More than thirty years later I have gone a long way in the process of dismantling prejudice, and yet I constantly have to remind myself that my angle of vision is unavoidably limited. Last year in Rome, on the occasion of a conference where I was invited to speak about the African presence in Europe, I saw in the street the poster of an exhibition on the painting of the Roman Empire. I decided to visit the exhibition for the only reason that the poster featured a black female face in the foreground. By then I was of course already well aware of the multiethnic dimension of the Roman Empire, but it positively struck me to see this feature finally given the proper emphasis. Was this a new development, the sign that the cultural establishment was finally acknowledging blackness as part of European identity, or had this always been there and I was to blame for my blindness? Most of the exhibition’s paintings representing black people actually came from Pompei, which happens to be very close to my hometown.
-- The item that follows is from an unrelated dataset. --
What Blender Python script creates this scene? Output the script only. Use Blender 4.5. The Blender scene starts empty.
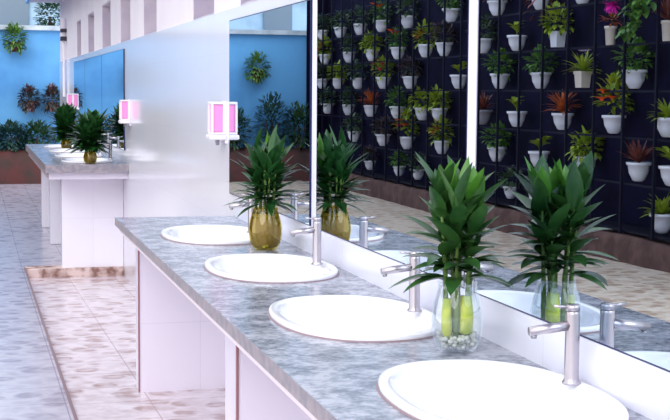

I had certainly already seen some of the paintings in the past, and yet I don’t remember ever having noticed the blissful conviviality of blacks and whites in that ancestral society. I was now looking with new eyes, and for the first time, arguing at the conference about the importance of dismantling the myth of a white Europe, it seemed to me that I was stating the obvious.

As my angle of vision expands, I grow more aware of how personal experience shapes my intellectual development. In the same way as Zeweldi’s appearance constituted a turning point in received ideas about black people and the reading of African migration narratives made me aware of my privileged position, what I experience every day allows me to see a little further. From where I stand now, Afroeurope is a reality, and yet there is still a long way to go for this reality to become visible to everybody.